Ekmeles - A Howl, That Was Also a Prayer (2020) [Hi-Res]

BAND/ARTIST: Ekmeles

  • Title: A Howl, That Was Also a Prayer
  • Year Of Release: 2020
  • Label: New Focus Recordings
  • Genre: Contemporary Classical
  • Quality: FLAC (tracks) / 24bit-96kHz FLAC (tracks+booklet)
  • Total Time: 57:36
  • Total Size: 243 MB / 1.00 GB
  • WebSite:
Tracklist:

01. Motorman Sextet: I. — (6:51)
02. Motorman Sextet: II. — (3:50)
03. Motorman Sextet: III. — (1:03)
04. Motorman Sextet: IV. — (4:28)
05. Motorman Sextet: V. — (1:43)
06. Motorman Sextet: VI. — (4:24)
07. Motorman Sextet: VII. — (0:59)
08. Motorman Sextet: VIII. — (2:52)
09. Motorman Sextet: IX. — (2:16)
10. Sleep, Scene 4: Abyss [Excerpts Arr. for 6 Voices] (3:25)
11. Sleep, Scene 7: Transparency [Excerpts Arr. for 6 Voices] (2:46)
12. Sleep, Scene 10: The Fourth Letter [Excerpts Arr. for 6 Voices] (2:43)
13. End Words: I. They Raised Violins (10:05)
14. End Words: II. You Used To (3:45)
15. End Words: III. The Painter (6:36)

Hailed as a "brilliant young ensemble... defining a fresh and virtuosic American sound" (The New Yorker), vocal ensemble Ekmeles celebrates the release of their first solo album” A Howl, That Was Also A Prayer.” The recording consists of three innovative looks at what singing could be in the 21st century. Extremely fine microtonal gradations of pitch, innovative electronics, and imaginative vocal techniques and timbres come together to express Ekmeles's unique contribution to vocal music. The album includes Ekmeles commissions by Christopher Trapani and Taylor Brook that highlight both composers’ innovative approaches to microtonal composition. Rounding out the album is Erin Gee’s Three Scenes from Sleep, music that integrates extended vocal techniques and taut rhythmic gestures within a long range harmonic progression.

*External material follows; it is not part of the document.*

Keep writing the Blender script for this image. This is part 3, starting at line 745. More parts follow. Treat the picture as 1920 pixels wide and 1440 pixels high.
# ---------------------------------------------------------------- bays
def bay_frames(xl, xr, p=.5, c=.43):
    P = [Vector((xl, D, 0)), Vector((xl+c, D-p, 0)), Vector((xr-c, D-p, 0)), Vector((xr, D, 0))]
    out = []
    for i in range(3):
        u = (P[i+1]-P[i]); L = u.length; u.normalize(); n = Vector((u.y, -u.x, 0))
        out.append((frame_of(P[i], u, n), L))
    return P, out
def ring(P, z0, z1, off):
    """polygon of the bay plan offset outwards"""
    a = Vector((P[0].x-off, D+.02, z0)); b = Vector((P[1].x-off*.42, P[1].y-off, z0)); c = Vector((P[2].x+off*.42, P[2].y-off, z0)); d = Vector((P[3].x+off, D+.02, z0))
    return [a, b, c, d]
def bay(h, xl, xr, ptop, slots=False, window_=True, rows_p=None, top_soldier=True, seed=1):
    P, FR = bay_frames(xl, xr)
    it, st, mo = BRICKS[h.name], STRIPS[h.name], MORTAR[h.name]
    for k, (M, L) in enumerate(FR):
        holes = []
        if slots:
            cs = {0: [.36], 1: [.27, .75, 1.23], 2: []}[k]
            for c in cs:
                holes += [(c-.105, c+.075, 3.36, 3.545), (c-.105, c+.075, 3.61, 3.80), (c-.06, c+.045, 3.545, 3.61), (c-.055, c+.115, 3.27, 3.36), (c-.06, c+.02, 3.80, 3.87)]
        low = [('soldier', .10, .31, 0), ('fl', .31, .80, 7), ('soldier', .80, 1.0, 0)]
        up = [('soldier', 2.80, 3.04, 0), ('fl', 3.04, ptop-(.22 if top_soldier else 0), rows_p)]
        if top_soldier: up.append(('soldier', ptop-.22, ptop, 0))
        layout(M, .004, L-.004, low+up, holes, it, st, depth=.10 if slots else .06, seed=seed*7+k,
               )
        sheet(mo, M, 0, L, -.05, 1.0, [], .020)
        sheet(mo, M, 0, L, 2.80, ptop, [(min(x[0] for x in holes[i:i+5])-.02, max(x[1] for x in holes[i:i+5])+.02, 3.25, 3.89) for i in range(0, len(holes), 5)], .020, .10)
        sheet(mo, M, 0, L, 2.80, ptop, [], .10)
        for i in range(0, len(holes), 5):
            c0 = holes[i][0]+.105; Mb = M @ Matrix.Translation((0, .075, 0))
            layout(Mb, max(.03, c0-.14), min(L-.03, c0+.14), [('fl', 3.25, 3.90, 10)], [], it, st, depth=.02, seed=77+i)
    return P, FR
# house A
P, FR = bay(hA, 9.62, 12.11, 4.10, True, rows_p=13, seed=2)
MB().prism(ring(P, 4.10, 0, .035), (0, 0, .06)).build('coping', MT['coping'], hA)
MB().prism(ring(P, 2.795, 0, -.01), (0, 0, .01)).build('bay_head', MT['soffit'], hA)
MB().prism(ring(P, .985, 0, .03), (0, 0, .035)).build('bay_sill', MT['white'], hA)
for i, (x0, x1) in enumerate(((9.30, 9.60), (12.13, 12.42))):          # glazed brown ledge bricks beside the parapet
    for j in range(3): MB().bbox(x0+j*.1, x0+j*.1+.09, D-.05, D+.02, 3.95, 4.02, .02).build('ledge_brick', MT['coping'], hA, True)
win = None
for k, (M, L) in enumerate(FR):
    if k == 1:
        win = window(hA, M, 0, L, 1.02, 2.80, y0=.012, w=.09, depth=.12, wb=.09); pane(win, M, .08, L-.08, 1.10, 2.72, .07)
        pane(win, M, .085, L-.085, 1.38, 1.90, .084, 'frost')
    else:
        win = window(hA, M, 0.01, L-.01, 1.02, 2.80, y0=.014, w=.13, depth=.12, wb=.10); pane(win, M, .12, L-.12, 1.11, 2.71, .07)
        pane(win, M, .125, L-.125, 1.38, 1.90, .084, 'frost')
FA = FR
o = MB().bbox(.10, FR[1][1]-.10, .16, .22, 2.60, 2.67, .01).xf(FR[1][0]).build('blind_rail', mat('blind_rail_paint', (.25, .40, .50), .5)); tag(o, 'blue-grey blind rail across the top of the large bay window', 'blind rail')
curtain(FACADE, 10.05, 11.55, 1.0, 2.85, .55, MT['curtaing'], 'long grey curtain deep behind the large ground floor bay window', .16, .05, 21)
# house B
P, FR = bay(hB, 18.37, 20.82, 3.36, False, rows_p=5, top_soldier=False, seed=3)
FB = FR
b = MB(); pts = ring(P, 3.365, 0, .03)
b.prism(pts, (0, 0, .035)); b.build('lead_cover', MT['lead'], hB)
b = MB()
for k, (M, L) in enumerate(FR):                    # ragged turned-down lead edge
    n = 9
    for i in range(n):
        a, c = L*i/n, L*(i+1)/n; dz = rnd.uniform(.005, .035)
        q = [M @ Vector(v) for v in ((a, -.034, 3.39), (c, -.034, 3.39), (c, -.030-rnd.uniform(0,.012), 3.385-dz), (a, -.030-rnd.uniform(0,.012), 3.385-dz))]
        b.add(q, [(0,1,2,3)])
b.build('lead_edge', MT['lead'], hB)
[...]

Taylor Brook’s Motorman Sextet explores the limits of microtonal writing for unaccompanied voices, mixing spoken and sung inflections to moving and humorous effect in a massive thirty minute suite of movements. The text is taken from David Ohle's surreal, cult novel, Motorman; the six voices simultaneously narrate the story and create an atmosphere through myriad vocal techniques and styles. Oscillating chords melt, descending in pitch as if we were listening to a recording as the tape speed was slowing. Brook’s palette is expansive, creating contrapuntal textures reminiscent of choral music though through a distorting prism, using extended techniques to imitate foley sounds, and spinning weightless harmonies suspended in thin air. The narrative voice changes from male to female, at one moment delivering text with thespian formality and the next in a lackadaisical, slacker style, sometimes shrouded in a halo of imitative, sung text in the background. The variety of textures within a narrative frame reminds one at times of radio dramas from the 1940’s, but with a dystopian twist. This is one of Ekmeles's most ambitious commissions, and a landmark work for Brook's microtonal style.

Christopher Trapani's End Words is a novel venture in the relationship between the oldest and the newest forms of musical expression; six human voices are paired with electronic counterparts in an innovative method of electronic music-making. This evocative work posits a new intersection of voice and computer in the 21st century, as Trapani’s manipulations of pre-recorded vocal fragments combine with the live performances to generate shimmering vowels, percolating consonants, and hallucinogenic voicings. The final movement is framed by a tintinnabulating electronics part, with the text largely being delivered in sighing unison rhythms passed through the ensemble in rich, technicolor harmonies. Taking inspiration from an archaic poetic form, Trapani uses texts from sestinas (a thirty nine line form) for the piece, as well as borrowing aspects of its structure to frame the organization of the composition (he even takes it one step further, writing his liner note for the piece in the form of a sestina).

Erin Gee’s Three Scenes from Sleep are wordless vignettes that skitter with pops, clicks, and
whistles, charmingly deploying the composer/performer’s battery of idiosyncratic vocality,
through a crystalline harmonic structure. Gee puts the listener inside a playful laboratory of sounds in these pieces, subtle percussive glitches trigger static open voicings, while hissing air sounds suggest air released from pressure valves. Tonal structures provide a magnetic center around which glissandi, microtones, and non-pitched material pushes away before being pulled back. These three short movements are part of a larger piece including texts drawn from Vedic scriptures, Joseph Campbell, and Robinson Jeffers. The wordless movements heard here capture the unconscious mind in various stages of sleep.

Ekmeles’ "A Howl, That Was Also A Prayer” is a landmark album for contemporary vocal music, with the ambition of the compositions only matched by the stunning virtuosity and symbiotic cohesion of the ensemble.